* **TASK STATEMENT**
Write out the complete material exactly as it stands.

* **SUPPLIED MATERIAL**

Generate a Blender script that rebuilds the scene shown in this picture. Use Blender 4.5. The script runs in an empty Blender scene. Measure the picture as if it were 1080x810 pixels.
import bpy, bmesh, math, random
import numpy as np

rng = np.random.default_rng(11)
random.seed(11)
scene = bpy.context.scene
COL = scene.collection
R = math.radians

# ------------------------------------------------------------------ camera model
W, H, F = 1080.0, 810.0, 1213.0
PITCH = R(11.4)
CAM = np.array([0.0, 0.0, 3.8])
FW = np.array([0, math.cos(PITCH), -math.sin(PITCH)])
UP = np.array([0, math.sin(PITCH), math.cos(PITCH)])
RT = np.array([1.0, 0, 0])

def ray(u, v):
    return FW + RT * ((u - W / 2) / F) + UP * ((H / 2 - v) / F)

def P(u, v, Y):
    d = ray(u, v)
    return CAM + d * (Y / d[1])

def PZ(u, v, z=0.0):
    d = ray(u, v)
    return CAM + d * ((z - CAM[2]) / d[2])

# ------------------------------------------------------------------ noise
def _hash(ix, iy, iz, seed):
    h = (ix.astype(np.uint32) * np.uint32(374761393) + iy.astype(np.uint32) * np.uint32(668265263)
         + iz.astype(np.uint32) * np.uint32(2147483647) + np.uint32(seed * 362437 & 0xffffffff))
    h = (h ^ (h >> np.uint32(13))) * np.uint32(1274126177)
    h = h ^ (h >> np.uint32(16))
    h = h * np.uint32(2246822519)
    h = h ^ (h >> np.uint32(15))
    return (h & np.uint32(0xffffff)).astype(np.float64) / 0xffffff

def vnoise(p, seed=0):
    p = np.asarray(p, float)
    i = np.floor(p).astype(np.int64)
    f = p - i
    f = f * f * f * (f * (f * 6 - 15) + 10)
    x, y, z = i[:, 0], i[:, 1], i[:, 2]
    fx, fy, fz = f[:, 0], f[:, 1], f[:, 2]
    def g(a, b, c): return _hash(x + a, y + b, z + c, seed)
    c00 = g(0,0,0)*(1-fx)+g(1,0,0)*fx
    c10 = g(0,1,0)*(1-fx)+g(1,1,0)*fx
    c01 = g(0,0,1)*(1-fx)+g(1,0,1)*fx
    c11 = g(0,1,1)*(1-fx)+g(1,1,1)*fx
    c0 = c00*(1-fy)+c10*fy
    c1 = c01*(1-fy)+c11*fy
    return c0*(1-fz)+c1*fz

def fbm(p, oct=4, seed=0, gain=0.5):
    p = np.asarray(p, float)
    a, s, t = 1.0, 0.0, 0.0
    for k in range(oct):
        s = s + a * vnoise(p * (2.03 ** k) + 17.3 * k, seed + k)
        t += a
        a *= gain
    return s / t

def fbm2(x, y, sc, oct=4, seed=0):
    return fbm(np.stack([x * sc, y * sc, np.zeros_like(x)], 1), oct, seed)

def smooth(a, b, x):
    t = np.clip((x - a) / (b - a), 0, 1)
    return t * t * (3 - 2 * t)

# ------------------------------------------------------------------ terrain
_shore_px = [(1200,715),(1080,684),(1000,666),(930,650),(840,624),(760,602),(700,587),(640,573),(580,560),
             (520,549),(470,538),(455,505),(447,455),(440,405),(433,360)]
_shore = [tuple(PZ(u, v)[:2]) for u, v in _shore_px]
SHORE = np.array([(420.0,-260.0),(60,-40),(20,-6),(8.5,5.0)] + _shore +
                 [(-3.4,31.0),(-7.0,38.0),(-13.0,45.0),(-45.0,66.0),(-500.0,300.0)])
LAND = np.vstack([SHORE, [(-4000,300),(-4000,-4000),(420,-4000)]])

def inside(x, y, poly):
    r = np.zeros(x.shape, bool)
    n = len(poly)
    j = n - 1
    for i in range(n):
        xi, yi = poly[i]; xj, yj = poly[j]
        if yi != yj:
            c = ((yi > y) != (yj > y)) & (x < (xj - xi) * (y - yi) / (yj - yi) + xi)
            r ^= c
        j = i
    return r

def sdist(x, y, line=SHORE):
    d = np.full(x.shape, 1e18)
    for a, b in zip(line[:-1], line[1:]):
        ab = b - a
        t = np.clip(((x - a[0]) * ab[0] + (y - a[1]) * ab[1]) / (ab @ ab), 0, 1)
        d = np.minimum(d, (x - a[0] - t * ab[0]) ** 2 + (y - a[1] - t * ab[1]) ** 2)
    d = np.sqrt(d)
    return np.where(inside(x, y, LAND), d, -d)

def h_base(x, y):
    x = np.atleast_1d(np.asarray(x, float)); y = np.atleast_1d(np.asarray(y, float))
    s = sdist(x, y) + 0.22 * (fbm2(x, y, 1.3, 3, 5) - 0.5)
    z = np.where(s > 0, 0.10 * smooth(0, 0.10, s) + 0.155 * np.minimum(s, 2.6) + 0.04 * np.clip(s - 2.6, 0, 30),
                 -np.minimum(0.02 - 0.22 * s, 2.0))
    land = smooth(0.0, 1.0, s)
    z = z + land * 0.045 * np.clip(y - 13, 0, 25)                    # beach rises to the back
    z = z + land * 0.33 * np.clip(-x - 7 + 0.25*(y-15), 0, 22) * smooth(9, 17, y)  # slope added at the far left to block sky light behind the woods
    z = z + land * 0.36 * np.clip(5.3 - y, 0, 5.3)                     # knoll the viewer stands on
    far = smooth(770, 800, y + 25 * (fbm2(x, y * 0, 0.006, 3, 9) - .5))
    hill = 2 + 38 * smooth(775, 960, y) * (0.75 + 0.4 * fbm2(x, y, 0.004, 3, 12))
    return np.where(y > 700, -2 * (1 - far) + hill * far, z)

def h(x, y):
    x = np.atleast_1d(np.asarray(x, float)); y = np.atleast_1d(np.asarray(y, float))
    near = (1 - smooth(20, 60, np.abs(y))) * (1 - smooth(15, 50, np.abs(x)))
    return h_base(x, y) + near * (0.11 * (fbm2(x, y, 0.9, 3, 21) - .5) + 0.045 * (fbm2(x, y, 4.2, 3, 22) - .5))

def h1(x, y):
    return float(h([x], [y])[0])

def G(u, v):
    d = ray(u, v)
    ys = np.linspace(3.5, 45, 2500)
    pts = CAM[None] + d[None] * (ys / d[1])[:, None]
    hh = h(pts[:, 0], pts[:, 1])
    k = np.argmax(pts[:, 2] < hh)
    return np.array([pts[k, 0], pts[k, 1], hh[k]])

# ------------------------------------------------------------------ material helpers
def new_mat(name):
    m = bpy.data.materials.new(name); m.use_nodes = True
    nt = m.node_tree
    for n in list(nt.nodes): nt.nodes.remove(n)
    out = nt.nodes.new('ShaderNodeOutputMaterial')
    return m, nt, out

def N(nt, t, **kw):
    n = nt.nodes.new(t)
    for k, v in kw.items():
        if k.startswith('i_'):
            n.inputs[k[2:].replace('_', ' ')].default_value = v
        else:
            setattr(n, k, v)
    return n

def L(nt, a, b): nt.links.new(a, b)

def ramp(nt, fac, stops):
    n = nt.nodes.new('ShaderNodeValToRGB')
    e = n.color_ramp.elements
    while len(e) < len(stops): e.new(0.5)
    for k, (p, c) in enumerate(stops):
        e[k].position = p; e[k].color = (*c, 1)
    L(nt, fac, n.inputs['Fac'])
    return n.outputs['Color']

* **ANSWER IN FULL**
Generate a Blender script that rebuilds the scene shown in this picture. Use Blender 4.5. The script runs in an empty Blender scene. Measure the picture as if it were 1080x810 pixels.
import bpy, bmesh, math, random
import numpy as np

rng = np.random.default_rng(11)
random.seed(11)
scene = bpy.context.scene
COL = scene.collection
R = math.radians

# ------------------------------------------------------------------ camera model
W, H, F = 1080.0, 810.0, 1213.0
PITCH = R(11.4)
CAM = np.array([0.0, 0.0, 3.8])
FW = np.array([0, math.cos(PITCH), -math.sin(PITCH)])
UP = np.array([0, math.sin(PITCH), math.cos(PITCH)])
RT = np.array([1.0, 0, 0])

def ray(u, v):
    return FW + RT * ((u - W / 2) / F) + UP * ((H / 2 - v) / F)

def P(u, v, Y):
    d = ray(u, v)
    return CAM + d * (Y / d[1])

def PZ(u, v, z=0.0):
    d = ray(u, v)
    return CAM + d * ((z - CAM[2]) / d[2])

# ------------------------------------------------------------------ noise
def _hash(ix, iy, iz, seed):
    h = (ix.astype(np.uint32) * np.uint32(374761393) + iy.astype(np.uint32) * np.uint32(668265263)
         + iz.astype(np.uint32) * np.uint32(2147483647) + np.uint32(seed * 362437 & 0xffffffff))
    h = (h ^ (h >> np.uint32(13))) * np.uint32(1274126177)
    h = h ^ (h >> np.uint32(16))
    h = h * np.uint32(2246822519)
    h = h ^ (h >> np.uint32(15))
    return (h & np.uint32(0xffffff)).astype(np.float64) / 0xffffff

def vnoise(p, seed=0):
    p = np.asarray(p, float)
    i = np.floor(p).astype(np.int64)
    f = p - i
    f = f * f * f * (f * (f * 6 - 15) + 10)
    x, y, z = i[:, 0], i[:, 1], i[:, 2]
    fx, fy, fz = f[:, 0], f[:, 1], f[:, 2]
    def g(a, b, c): return _hash(x + a, y + b, z + c, seed)
    c00 = g(0,0,0)*(1-fx)+g(1,0,0)*fx
    c10 = g(0,1,0)*(1-fx)+g(1,1,0)*fx
    c01 = g(0,0,1)*(1-fx)+g(1,0,1)*fx
    c11 = g(0,1,1)*(1-fx)+g(1,1,1)*fx
    c0 = c00*(1-fy)+c10*fy
    c1 = c01*(1-fy)+c11*fy
    return c0*(1-fz)+c1*fz

def fbm(p, oct=4, seed=0, gain=0.5):
    p = np.asarray(p, float)
    a, s, t = 1.0, 0.0, 0.0
    for k in range(oct):
        s = s + a * vnoise(p * (2.03 ** k) + 17.3 * k, seed + k)
        t += a
        a *= gain
    return s / t

def fbm2(x, y, sc, oct=4, seed=0):
    return fbm(np.stack([x * sc, y * sc, np.zeros_like(x)], 1), oct, seed)

def smooth(a, b, x):
    t = np.clip((x - a) / (b - a), 0, 1)
    return t * t * (3 - 2 * t)

# ------------------------------------------------------------------ terrain
_shore_px = [(1200,715),(1080,684),(1000,666),(930,650),(840,624),(760,602),(700,587),(640,573),(580,560),
             (520,549),(470,538),(455,505),(447,455),(440,405),(433,360)]
_shore = [tuple(PZ(u, v)[:2]) for u, v in _shore_px]
SHORE = np.array([(420.0,-260.0),(60,-40),(20,-6),(8.5,5.0)] + _shore +
                 [(-3.4,31.0),(-7.0,38.0),(-13.0,45.0),(-45.0,66.0),(-500.0,300.0)])
LAND = np.vstack([SHORE, [(-4000,300),(-4000,-4000),(420,-4000)]])

def inside(x, y, poly):
    r = np.zeros(x.shape, bool)
    n = len(poly)
    j = n - 1
    for i in range(n):
        xi, yi = poly[i]; xj, yj = poly[j]
        if yi != yj:
            c = ((yi > y) != (yj > y)) & (x < (xj - xi) * (y - yi) / (yj - yi) + xi)
            r ^= c
        j = i
    return r

def sdist(x, y, line=SHORE):
    d = np.full(x.shape, 1e18)
    for a, b in zip(line[:-1], line[1:]):
        ab = b - a
        t = np.clip(((x - a[0]) * ab[0] + (y - a[1]) * ab[1]) / (ab @ ab), 0, 1)
        d = np.minimum(d, (x - a[0] - t * ab[0]) ** 2 + (y - a[1] - t * ab[1]) ** 2)
    d = np.sqrt(d)
    return np.where(inside(x, y, LAND), d, -d)

def h_base(x, y):
    x = np.atleast_1d(np.asarray(x, float)); y = np.atleast_1d(np.asarray(y, float))
    s = sdist(x, y) + 0.22 * (fbm2(x, y, 1.3, 3, 5) - 0.5)
    z = np.where(s > 0, 0.10 * smooth(0, 0.10, s) + 0.155 * np.minimum(s, 2.6) + 0.04 * np.clip(s - 2.6, 0, 30),
                 -np.minimum(0.02 - 0.22 * s, 2.0))
    land = smooth(0.0, 1.0, s)
    z = z + land * 0.045 * np.clip(y - 13, 0, 25)                    # beach rises to the back
    z = z + land * 0.33 * np.clip(-x - 7 + 0.25*(y-15), 0, 22) * smooth(9, 17, y)  # slope added at the far left to block sky light behind the woods
    z = z + land * 0.36 * np.clip(5.3 - y, 0, 5.3)                     # knoll the viewer stands on
    far = smooth(770, 800, y + 25 * (fbm2(x, y * 0, 0.006, 3, 9) - .5))
    hill = 2 + 38 * smooth(775, 960, y) * (0.75 + 0.4 * fbm2(x, y, 0.004, 3, 12))
    return np.where(y > 700, -2 * (1 - far) + hill * far, z)

def h(x, y):
    x = np.atleast_1d(np.asarray(x, float)); y = np.atleast_1d(np.asarray(y, float))
    near = (1 - smooth(20, 60, np.abs(y))) * (1 - smooth(15, 50, np.abs(x)))
    return h_base(x, y) + near * (0.11 * (fbm2(x, y, 0.9, 3, 21) - .5) + 0.045 * (fbm2(x, y, 4.2, 3, 22) - .5))

def h1(x, y):
    return float(h([x], [y])[0])

def G(u, v):
    d = ray(u, v)
    ys = np.linspace(3.5, 45, 2500)
    pts = CAM[None] + d[None] * (ys / d[1])[:, None]
    hh = h(pts[:, 0], pts[:, 1])
    k = np.argmax(pts[:, 2] < hh)
    return np.array([pts[k, 0], pts[k, 1], hh[k]])

# ------------------------------------------------------------------ material helpers
def new_mat(name):
    m = bpy.data.materials.new(name); m.use_nodes = True
    nt = m.node_tree
    for n in list(nt.nodes): nt.nodes.remove(n)
    out = nt.nodes.new('ShaderNodeOutputMaterial')
    return m, nt, out

def N(nt, t, **kw):
    n = nt.nodes.new(t)
    for k, v in kw.items():
        if k.startswith('i_'):
            n.inputs[k[2:].replace('_', ' ')].default_value = v
        else:
            setattr(n, k, v)
    return n

def L(nt, a, b): nt.links.new(a, b)

def ramp(nt, fac, stops):
    n = nt.nodes.new('ShaderNodeValToRGB')
    e = n.color_ramp.elements
    while len(e) < len(stops): e.new(0.5)
    for k, (p, c) in enumerate(stops):
        e[k].position = p; e[k].color = (*c, 1)
    L(nt, fac, n.inputs['Fac'])
    return n.outputs['Color']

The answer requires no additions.